Friday, January 6, 2012

Scientific Rounding Error Responsible for Inaccurate Calendar, Most Climate Change

By Mauricio Luna

OSLO- Shortly after the world celebrated the 2012 New Year, scientists put a damper on the celebration by announcing that an age-old rounding error is responsible for accumulated inaccuracies in the world’s predominant calendar system. Scientists will adjust for the error by skipping the calendar ahead several weeks to February 16th on Thursday in order to restore the calendar to its proper calibration.

The calendar problem dates back to the late 16th century, when Pope Gregory XIII, a well-documented egomaniac and forerunner to modern reality television, adopted the Gregorian calendar to correct supposed flaws in the preceding Julian calendar, which came to prominence under Julius Caesar. At the time, it was said that the Julian calendar’s presumption that a revolution around the sun took exactly 365.25 days was off by 11 minutes, but the proclamation was panned on Twitter and by bloggers even at the time. Unsurprisingly, 16th Century technology and the Catholic Church’s abysmal scientific record combined to adjust the calendar in the wrong direction and by less than half of the appropriate length of time. The mistake is said to be the product of a rushed timeframe imposed by the Pope in order to insure his name would be attached to the world’s preeminent calendar. As a result, time has shifted gradually over the course of almost 500 years to the point where we are now more than 30 days off of the proper place in Earth’s revolution around the sun.

[BELOW: Pope Gregory XIII often wondered if he was the only one who gave a fuck about the calendar rules.]





The problem was first noticed by climatologists who noticed that the last few years’ weather patterns have been extremely out of line with history, even by Al Gore’s standards. Alfonse Santos of the Spanish think tank Climaté Muy Caliente first posed the idea that the calendar was incorrect when he noticed that entire seasons seemed to be shifting in different parts of the world. In fact, the newly identified flaw is said to be responsible for most of what was thought to be climate change throughout the world. What were previously thought to be unseasonably warm winters in parts of the world were literally unseasonably: they were actually average springs. As a result, the scientists say that nobody has to worry about carbon emissions, gas mileage, recycling, or landfills ever again. The world is now free to go back to making fun of environmentalists for being pussies who sob uncontrollably whenever a dolphin stupidly rams its nose into a plastic soda can ring.
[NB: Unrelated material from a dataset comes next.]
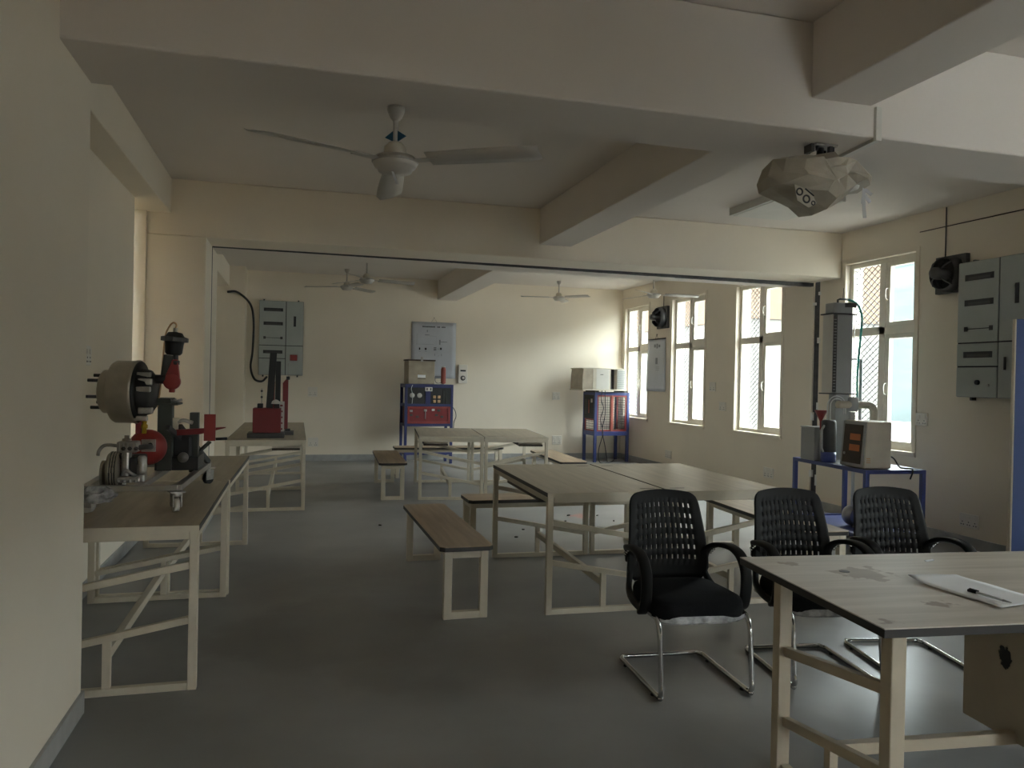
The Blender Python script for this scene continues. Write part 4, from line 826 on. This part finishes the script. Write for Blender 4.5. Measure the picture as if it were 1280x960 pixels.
MB().tube(smooth_path([(0.22, 0, 1.645), (0.31, -0.02, 1.60), (0.36, -0.03, 1.48), (0.355, -0.03, 1.30), (0.335, -0.03, 1.05), (0.325, -0.03, 0.85), (0.33, -0.03, 0.60)], 5), 0.012, 9).build('green_hose', 'hose', CO)
MB().tube([(0.26, 0.02, 1.03), (0.40, 0.02, 1.03), (0.40, 0.02, 0.0)], 0.017, 8).build('bracket_pipe', 'greybox', CO)
for x in (0.275, 0.30): MB().cyl((x, 0, 0.3), (x, 0, 1.5), 0.004, 6).build('clear_tube', 'clearhose', CO)

# ================================================================ DISTRIBUTION BOARDS
def dist_board(label, loc, rz, w, h, split, red):
    t = thing('distribution_board', label, 'electrical panel', loc, rz, None); d = 0.13
    MB().box(0, w, -d + 0.015, 0, 0, h).build('case', 'panelgrey', t, 0.004)
    MB().box(0.004, w - 0.004, -d + 0.011, -d + 0.0155, 0.004, h - 0.004).build('painted_joint_shade', 'ink', t)  # ink sheet behind the covers, painting the shade in their grooves
    rows = [(0.0, 0.225), (0.225, 0.40), (0.40, 1.0)]; g = 0.006
    sl = [None, [0.5], [0.17, 0.49, 0.80]]
    for r_, (a, b) in enumerate(rows):
        o = MB().box(g, split - g, -d, -d + 0.016, a * h + g, b * h - g).build('cover_plate', 'panelgrey', t, 0.002)
        if sl[r_]:
            for f in sl[r_]:
                z = (a + (b - a) * f) * h; x0, x1 = 0.10 * w, split - 0.07 * w
                if f == 0.17:
                    MB().box(x0, x1, -d - 0.002, -d, z - 0.004, z + 0.004).build('slot', 'ink', o)
                    for xx in (x0, x1 - 0.04): MB().box(xx, xx + 0.04, -d - 0.002, -d, z - 0.022, z + 0.022).build('slot', 'dkgrey', o)
                else:
                    MB().box(x0, x1, -d - 0.002, -d, z - 0.028, z + 0.028).build('slot', 'ink', o)
                    MB().box(x0 + 0.04, x1 - 0.03, -d - 0.004, -d - 0.001, z - 0.022, z + 0.004).build('breaker_row', 'dkgrey', o)
        else:
            MB().cyl((split * 0.55, -d, 0.11 * h), (split * 0.55, -d - 0.02, 0.11 * h), 0.022, 12).build('lock', 'ink', o); MB().cyl((split * 0.8, -d, 0.09 * h), (split * 0.8, -d - 0.012, 0.09 * h), 0.012, 10).build('lock', 'steel', o)
    for a, b in ((0.0, 0.40), (0.40, 1.0)):
        o = MB().box(split + g, w - g, -d, -d + 0.016, a * h + g, b * h - g).build('cover_plate', 'panelgrey', t, 0.002)
        xm = (split + w) / 2
        if a > 0: MB().box(xm - 0.02, xm + 0.02, -d - 0.002, -d, 0.66 * h, 0.80 * h).build('slot', 'ink', o)
        elif red: MB().box(xm - 0.07, xm + 0.05, -d - 0.002, -d, 0.20 * h, 0.28 * h).build('warning_label', 'redlight', o)
        else: MB().box(split + 0.07, split + 0.085, -d - 0.012, -d, 0.2 * h, 0.29 * h).build('latch', 'ink', o)
    for x in (0.08 * w, 0.86 * w):
        for z in (-0.03, h): MB().box(x, x + 0.025, -0.03, 0.02, z, z + 0.03).build('fixing_lug', 'dkgrey', t)
    return t
dist_board('grey electrical panel with red label on the far wall above the red machines', (-0.64, 13.98, 1.49), 0, 0.73, 1.27, 0.44, True)
dist_board('large grey electrical panel on the right wall partly covered by the blue door', (6.08, 5.89, 1.42), -PI / 2, 0.80, 1.25, 0.445, False)
cb = MB().tube(smooth_path([(-1.13, 13.5, 2.84), (-0.97, 13.5, 2.84), (-0.77, 13.52, 2.66), (-0.715, 13.6, 2.38), (-0.73, 13.75, 1.9), (-0.76, 13.8, 1.62), (-0.70, 13.86, 1.42), (-0.58, 13.9, 1.38), (-0.50, 13.95, 1.46)], 6), 0.018, 8).build('supply_cable', 'black')
_tag(cb, 'thick black cable looping down to the grey panel on the far wall', 'cable')

# ================================================================ WALL PLATES
mat('platewhite', (0.74, 0.70, 0.63), 0.4, var=0.03)
def plate(label, loc, rz, w, h, n=2, group=None):
    t = thing('wall_socket', label, 'socket', loc, rz, group)
    MB().box(-w / 2, w / 2, -0.014, 0, -h / 2, h / 2).build('face_plate', 'platewhite', t, 0.004)
    for k in range(n):
        x = -w / 2 + w * (k + 0.5) / n
        MB().box(x - 0.018, x + 0.018, -0.019, -0.013, h * 0.08, h * 0.34).build('rocker_switch', 'platewhite', t, 0.002)
        for dx, dz in ((0, -0.10), (-0.013, -0.3), (0.013, -0.3)): MB().cyl((x + dx, -0.0135, h * dz), (x + dx, -0.0155, h * dz), 0.006, 8).build('pin_hole', 'ink', t)
    return t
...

Scientists acknowledged that moving the calendar ahead to February 16th would create some difficult complications since roughly 10% of the year would immediately vanish into thin air, but they proposed what they felt were workable solutions to those issues. First, they asserted that Mitt Romney would be declared the winner of the Republican Primaries that would disappear into the time shift. Most Americans eagerly accepted this bland result over the interminable and pointless melodrama of even more Republican debates and inconclusive primaries.

In sports, the scientists proposed that the Pittsburgh Steelers would be named Super Bowl Champions even though the entire NFL playoffs would be obliterated. Although the Steelers were only the number five seed in the AFC playoffs, the scientists declared them winners because they already have several nondescript championships that most fans don’t remember, and adding one more to the tally would seemingly create few problems. Skipping the playoffs would have the added benefit of saving Americans from sitting through an average of 214 hours of beer and truck commercials per person, and would save those same beer and truck companies enough in marketing expenses to stop outsourcing jobs. In related news, the plan is to tell all of the NASCAR fans that Kurt Busch won the Daytona 500 and they all got too drunk to remember what happened.

While skipping the next six weeks has some drawbacks, the scientists are confident that they will be able to convince the world that it is ultimately a good idea. First, they have pointed out that almost everyone in the world is in massive debt, and the jump forward would be six weeks in which mortgages, credit card bills, and student loans would not be accruing any interest. For those who remain unconvinced, the scientists have made an analogy to the start of daylight savings time. “Springing forward,” as it is often called, allows people to stay up an extra hour later at night, so the scientists have told people to think of jumping six weeks into the future as a really large spring forward.